We must uphold the BIA's determinations regarding asylum and withholding of deportation if "supported by reasonable, substantial, and probative evidence on the record considered as a whole." 8 U.S.C. § 1105(a)(4). See also, I.N.S. v. Elias-Zacarias, 502 U.S. 478, 482, 117 L. Ed. 2d 38, 112 S. Ct. 812 (1992). We will only reverse if the evidence presented is such that "a reasonable fact finder would have to conclude that the requisite fear of persecution existed." Elias-Zacarias at 481 (citation omitted). This deferential standard applies to the BIA's determinations of credibility as well as its determinations of fact. Berroteran-Melendez v. I.N.S., 955 F.2d 1251, 1256 (9th Cir. 1992).

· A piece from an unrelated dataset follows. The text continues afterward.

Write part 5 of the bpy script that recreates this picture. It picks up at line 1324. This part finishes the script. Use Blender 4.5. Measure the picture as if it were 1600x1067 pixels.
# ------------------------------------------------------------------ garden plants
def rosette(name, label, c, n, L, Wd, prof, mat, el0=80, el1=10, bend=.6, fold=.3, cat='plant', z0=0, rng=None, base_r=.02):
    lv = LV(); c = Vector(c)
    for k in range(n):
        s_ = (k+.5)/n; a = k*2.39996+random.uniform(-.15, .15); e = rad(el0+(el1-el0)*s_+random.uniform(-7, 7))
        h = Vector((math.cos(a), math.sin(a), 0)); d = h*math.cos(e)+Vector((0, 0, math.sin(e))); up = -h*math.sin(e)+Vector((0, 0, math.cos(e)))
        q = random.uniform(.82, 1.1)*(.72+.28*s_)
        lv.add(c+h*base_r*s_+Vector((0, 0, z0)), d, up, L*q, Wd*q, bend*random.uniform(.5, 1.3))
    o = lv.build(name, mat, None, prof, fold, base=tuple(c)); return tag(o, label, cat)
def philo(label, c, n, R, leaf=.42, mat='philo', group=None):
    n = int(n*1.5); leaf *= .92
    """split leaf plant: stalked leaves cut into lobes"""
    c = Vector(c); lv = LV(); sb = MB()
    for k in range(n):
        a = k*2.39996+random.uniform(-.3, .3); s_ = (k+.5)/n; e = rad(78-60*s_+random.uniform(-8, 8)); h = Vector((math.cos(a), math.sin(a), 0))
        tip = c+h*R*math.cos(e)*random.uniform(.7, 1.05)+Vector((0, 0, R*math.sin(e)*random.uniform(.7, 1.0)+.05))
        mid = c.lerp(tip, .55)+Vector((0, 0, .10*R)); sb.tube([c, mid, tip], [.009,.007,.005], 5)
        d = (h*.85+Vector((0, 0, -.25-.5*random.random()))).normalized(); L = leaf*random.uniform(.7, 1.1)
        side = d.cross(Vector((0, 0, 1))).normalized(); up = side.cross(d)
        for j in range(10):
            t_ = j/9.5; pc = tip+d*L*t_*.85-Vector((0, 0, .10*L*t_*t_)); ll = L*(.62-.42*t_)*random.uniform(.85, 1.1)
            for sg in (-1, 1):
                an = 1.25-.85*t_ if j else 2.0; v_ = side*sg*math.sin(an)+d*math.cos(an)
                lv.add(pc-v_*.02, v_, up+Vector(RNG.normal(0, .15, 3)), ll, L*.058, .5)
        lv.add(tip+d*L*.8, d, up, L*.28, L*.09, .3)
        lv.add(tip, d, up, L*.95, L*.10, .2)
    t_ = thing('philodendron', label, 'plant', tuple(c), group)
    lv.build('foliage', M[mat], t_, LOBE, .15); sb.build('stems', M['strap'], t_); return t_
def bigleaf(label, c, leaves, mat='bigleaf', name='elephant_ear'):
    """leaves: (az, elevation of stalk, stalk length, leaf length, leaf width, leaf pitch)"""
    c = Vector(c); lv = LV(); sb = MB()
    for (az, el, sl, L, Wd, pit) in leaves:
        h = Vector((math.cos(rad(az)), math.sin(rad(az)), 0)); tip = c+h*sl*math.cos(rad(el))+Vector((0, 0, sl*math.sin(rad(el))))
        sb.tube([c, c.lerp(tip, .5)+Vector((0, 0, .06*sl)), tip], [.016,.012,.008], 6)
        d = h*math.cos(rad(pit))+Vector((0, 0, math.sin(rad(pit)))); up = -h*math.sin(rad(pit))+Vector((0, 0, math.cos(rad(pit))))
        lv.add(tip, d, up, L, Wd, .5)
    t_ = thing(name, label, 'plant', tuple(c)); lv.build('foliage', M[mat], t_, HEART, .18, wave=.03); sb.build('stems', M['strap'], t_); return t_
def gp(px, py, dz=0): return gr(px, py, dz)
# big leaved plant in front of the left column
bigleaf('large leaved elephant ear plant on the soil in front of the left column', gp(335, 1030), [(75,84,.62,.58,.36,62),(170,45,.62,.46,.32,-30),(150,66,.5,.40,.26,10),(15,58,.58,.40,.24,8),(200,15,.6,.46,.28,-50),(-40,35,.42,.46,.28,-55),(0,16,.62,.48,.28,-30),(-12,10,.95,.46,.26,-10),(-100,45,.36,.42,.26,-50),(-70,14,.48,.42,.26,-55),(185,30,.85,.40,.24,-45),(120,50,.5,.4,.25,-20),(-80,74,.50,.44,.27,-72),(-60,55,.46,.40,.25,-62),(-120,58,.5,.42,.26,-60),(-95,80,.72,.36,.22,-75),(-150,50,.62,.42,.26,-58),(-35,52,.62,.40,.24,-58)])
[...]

Application We conclude that the BIA's decision here must be upheld. The BIA's supported its credibility finding with specific, cogent reasons. Id. The BIA first noted that Imohi did not apply for asylum during his first deportation proceedings in 1981; nor did he apply when he returned to the United States; nor did he apply at any other time prior to being on the verge of deportation and discovering how long it would take to process the application. The BIA then referenced the credibility factors discussed by the immigration judge. Those factors included (1) the discrepancy between Imohi's application and his testimony regarding which pigeon, the first or second, included the death note; (2) the lack of corroborating evidence that Imohi established PAFC, when one would expect such evidence to exist; (3) the incredibility of Imohi's claim he did not apply for asylum during the 1981 proceedings because he did not realize how serious the Elders were when he also alleged that his aunt had been murdered by the Elders prior to this time; and (4) the inconsistency between the alleged strength of Imohi's beliefs and his inactivism since coming to the United States. In addition, we note the discrepancy between Imohi's initial basis for asylum--the infringement on his reproductive rights--and the later claim that he had been previously persecuted for actively dissenting against female circumcision. These facts provide more than substantial evidence for the BIA's decision.